Instructions for the task: Reproduce all of the material exactly as shown.

Recorded data:
——————
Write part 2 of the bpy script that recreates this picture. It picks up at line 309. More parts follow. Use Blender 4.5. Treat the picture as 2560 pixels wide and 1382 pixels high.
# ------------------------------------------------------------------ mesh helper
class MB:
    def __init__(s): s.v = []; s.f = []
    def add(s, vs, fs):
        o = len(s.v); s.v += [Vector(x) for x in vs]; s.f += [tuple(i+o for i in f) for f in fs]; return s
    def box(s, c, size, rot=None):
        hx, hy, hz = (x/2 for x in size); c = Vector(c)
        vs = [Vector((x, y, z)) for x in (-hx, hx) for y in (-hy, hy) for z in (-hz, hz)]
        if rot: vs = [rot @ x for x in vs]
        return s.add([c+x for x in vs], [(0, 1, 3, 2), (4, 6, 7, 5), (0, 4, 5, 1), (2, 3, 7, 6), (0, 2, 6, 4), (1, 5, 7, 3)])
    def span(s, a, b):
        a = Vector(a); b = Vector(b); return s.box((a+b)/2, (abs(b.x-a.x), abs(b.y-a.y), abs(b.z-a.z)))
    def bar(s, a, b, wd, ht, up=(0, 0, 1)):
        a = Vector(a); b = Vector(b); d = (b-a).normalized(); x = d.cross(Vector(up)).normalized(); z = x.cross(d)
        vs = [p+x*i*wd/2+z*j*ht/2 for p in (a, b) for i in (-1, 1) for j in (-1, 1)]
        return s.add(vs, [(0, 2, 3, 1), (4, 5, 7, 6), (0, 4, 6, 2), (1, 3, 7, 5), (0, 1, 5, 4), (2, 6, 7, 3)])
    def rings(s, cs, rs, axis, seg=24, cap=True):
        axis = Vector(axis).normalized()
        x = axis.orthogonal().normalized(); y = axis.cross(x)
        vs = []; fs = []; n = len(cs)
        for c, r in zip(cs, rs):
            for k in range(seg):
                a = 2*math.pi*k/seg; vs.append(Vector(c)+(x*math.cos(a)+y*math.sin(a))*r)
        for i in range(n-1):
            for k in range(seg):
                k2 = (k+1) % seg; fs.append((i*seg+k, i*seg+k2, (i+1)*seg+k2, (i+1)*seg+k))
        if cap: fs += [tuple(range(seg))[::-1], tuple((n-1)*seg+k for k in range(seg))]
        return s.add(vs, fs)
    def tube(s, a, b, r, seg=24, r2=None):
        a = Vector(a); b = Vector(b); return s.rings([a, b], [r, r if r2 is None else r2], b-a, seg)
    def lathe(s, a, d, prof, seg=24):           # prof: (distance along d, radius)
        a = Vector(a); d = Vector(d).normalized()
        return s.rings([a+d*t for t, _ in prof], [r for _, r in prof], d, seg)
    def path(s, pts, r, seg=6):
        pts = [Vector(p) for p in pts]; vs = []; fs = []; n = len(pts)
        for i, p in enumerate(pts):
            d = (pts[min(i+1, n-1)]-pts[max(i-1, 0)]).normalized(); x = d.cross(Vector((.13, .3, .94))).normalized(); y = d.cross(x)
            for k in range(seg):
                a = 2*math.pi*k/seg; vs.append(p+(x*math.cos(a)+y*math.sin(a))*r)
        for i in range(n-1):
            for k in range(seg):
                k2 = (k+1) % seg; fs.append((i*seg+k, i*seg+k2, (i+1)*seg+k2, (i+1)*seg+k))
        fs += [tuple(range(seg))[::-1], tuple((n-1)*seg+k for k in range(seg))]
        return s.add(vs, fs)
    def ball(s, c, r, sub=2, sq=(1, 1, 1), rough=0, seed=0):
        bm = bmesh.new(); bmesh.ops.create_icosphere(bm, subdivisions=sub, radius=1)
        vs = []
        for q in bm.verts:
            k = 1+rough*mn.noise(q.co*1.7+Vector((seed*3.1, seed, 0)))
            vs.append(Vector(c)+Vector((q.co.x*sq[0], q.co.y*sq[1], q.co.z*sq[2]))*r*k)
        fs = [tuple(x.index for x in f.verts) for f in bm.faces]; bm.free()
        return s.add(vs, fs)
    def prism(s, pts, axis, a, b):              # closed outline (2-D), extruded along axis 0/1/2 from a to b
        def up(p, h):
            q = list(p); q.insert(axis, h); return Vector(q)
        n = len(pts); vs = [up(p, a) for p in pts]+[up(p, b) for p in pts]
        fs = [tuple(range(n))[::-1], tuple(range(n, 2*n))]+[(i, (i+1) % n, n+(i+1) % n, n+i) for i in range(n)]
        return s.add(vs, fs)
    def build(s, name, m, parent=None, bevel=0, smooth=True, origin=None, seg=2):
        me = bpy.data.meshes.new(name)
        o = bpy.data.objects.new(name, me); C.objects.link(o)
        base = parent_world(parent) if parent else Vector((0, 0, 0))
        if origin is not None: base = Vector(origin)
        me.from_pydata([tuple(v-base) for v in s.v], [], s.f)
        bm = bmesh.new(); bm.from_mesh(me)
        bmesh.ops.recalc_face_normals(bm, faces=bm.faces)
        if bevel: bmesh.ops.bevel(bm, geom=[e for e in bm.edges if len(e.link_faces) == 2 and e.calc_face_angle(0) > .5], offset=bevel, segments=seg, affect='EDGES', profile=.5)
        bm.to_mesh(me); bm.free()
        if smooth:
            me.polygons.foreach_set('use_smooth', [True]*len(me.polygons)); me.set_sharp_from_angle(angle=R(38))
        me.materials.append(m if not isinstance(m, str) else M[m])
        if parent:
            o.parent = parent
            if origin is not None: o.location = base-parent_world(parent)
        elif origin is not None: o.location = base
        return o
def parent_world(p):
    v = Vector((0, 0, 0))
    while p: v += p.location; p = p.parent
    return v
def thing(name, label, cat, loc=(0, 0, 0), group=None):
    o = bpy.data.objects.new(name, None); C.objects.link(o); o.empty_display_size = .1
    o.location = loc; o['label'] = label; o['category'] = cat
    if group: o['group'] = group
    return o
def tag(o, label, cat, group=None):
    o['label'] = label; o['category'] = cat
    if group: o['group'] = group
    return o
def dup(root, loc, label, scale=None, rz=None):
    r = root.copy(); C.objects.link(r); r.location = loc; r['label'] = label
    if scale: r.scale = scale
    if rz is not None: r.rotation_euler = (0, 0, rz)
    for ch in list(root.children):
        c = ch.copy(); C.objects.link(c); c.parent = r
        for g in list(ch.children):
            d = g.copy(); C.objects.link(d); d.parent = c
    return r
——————
Correct result:
Write part 2 of the bpy script that recreates this picture. It picks up at line 309. More parts follow. Use Blender 4.5. Treat the picture as 2560 pixels wide and 1382 pixels high.
# ------------------------------------------------------------------ mesh helper
class MB:
    def __init__(s): s.v = []; s.f = []
    def add(s, vs, fs):
        o = len(s.v); s.v += [Vector(x) for x in vs]; s.f += [tuple(i+o for i in f) for f in fs]; return s
    def box(s, c, size, rot=None):
        hx, hy, hz = (x/2 for x in size); c = Vector(c)
        vs = [Vector((x, y, z)) for x in (-hx, hx) for y in (-hy, hy) for z in (-hz, hz)]
        if rot: vs = [rot @ x for x in vs]
        return s.add([c+x for x in vs], [(0, 1, 3, 2), (4, 6, 7, 5), (0, 4, 5, 1), (2, 3, 7, 6), (0, 2, 6, 4), (1, 5, 7, 3)])
    def span(s, a, b):
        a = Vector(a); b = Vector(b); return s.box((a+b)/2, (abs(b.x-a.x), abs(b.y-a.y), abs(b.z-a.z)))
    def bar(s, a, b, wd, ht, up=(0, 0, 1)):
        a = Vector(a); b = Vector(b); d = (b-a).normalized(); x = d.cross(Vector(up)).normalized(); z = x.cross(d)
        vs = [p+x*i*wd/2+z*j*ht/2 for p in (a, b) for i in (-1, 1) for j in (-1, 1)]
        return s.add(vs, [(0, 2, 3, 1), (4, 5, 7, 6), (0, 4, 6, 2), (1, 3, 7, 5), (0, 1, 5, 4), (2, 6, 7, 3)])
    def rings(s, cs, rs, axis, seg=24, cap=True):
        axis = Vector(axis).normalized()
        x = axis.orthogonal().normalized(); y = axis.cross(x)
        vs = []; fs = []; n = len(cs)
        for c, r in zip(cs, rs):
            for k in range(seg):
                a = 2*math.pi*k/seg; vs.append(Vector(c)+(x*math.cos(a)+y*math.sin(a))*r)
        for i in range(n-1):
            for k in range(seg):
                k2 = (k+1) % seg; fs.append((i*seg+k, i*seg+k2, (i+1)*seg+k2, (i+1)*seg+k))
        if cap: fs += [tuple(range(seg))[::-1], tuple((n-1)*seg+k for k in range(seg))]
        return s.add(vs, fs)
    def tube(s, a, b, r, seg=24, r2=None):
        a = Vector(a); b = Vector(b); return s.rings([a, b], [r, r if r2 is None else r2], b-a, seg)
    def lathe(s, a, d, prof, seg=24):           # prof: (distance along d, radius)
        a = Vector(a); d = Vector(d).normalized()
        return s.rings([a+d*t for t, _ in prof], [r for _, r in prof], d, seg)
    def path(s, pts, r, seg=6):
        pts = [Vector(p) for p in pts]; vs = []; fs = []; n = len(pts)
        for i, p in enumerate(pts):
            d = (pts[min(i+1, n-1)]-pts[max(i-1, 0)]).normalized(); x = d.cross(Vector((.13, .3, .94))).normalized(); y = d.cross(x)
            for k in range(seg):
                a = 2*math.pi*k/seg; vs.append(p+(x*math.cos(a)+y*math.sin(a))*r)
        for i in range(n-1):
            for k in range(seg):
                k2 = (k+1) % seg; fs.append((i*seg+k, i*seg+k2, (i+1)*seg+k2, (i+1)*seg+k))
        fs += [tuple(range(seg))[::-1], tuple((n-1)*seg+k for k in range(seg))]
        return s.add(vs, fs)
    def ball(s, c, r, sub=2, sq=(1, 1, 1), rough=0, seed=0):
        bm = bmesh.new(); bmesh.ops.create_icosphere(bm, subdivisions=sub, radius=1)
        vs = []
        for q in bm.verts:
            k = 1+rough*mn.noise(q.co*1.7+Vector((seed*3.1, seed, 0)))
            vs.append(Vector(c)+Vector((q.co.x*sq[0], q.co.y*sq[1], q.co.z*sq[2]))*r*k)
        fs = [tuple(x.index for x in f.verts) for f in bm.faces]; bm.free()
        return s.add(vs, fs)
    def prism(s, pts, axis, a, b):              # closed outline (2-D), extruded along axis 0/1/2 from a to b
        def up(p, h):
            q = list(p); q.insert(axis, h); return Vector(q)
        n = len(pts); vs = [up(p, a) for p in pts]+[up(p, b) for p in pts]
        fs = [tuple(range(n))[::-1], tuple(range(n, 2*n))]+[(i, (i+1) % n, n+(i+1) % n, n+i) for i in range(n)]
        return s.add(vs, fs)
    def build(s, name, m, parent=None, bevel=0, smooth=True, origin=None, seg=2):
        me = bpy.data.meshes.new(name)
        o = bpy.data.objects.new(name, me); C.objects.link(o)
        base = parent_world(parent) if parent else Vector((0, 0, 0))
        if origin is not None: base = Vector(origin)
        me.from_pydata([tuple(v-base) for v in s.v], [], s.f)
        bm = bmesh.new(); bm.from_mesh(me)
        bmesh.ops.recalc_face_normals(bm, faces=bm.faces)
        if bevel: bmesh.ops.bevel(bm, geom=[e for e in bm.edges if len(e.link_faces) == 2 and e.calc_face_angle(0) > .5], offset=bevel, segments=seg, affect='EDGES', profile=.5)
        bm.to_mesh(me); bm.free()
        if smooth:
            me.polygons.foreach_set('use_smooth', [True]*len(me.polygons)); me.set_sharp_from_angle(angle=R(38))
        me.materials.append(m if not isinstance(m, str) else M[m])
        if parent:
            o.parent = parent
            if origin is not None: o.location = base-parent_world(parent)
        elif origin is not None: o.location = base
        return o
def parent_world(p):
    v = Vector((0, 0, 0))
    while p: v += p.location; p = p.parent
    return v
def thing(name, label, cat, loc=(0, 0, 0), group=None):
    o = bpy.data.objects.new(name, None); C.objects.link(o); o.empty_display_size = .1
    o.location = loc; o['label'] = label; o['category'] = cat
    if group: o['group'] = group
    return o
def tag(o, label, cat, group=None):
    o['label'] = label; o['category'] = cat
    if group: o['group'] = group
    return o
def dup(root, loc, label, scale=None, rz=None):
    r = root.copy(); C.objects.link(r); r.location = loc; r['label'] = label
    if scale: r.scale = scale
    if rz is not None: r.rotation_euler = (0, 0, rz)
    for ch in list(root.children):
        c = ch.copy(); C.objects.link(c); c.parent = r
        for g in list(ch.children):
            d = g.copy(); C.objects.link(d); d.parent = c
    return r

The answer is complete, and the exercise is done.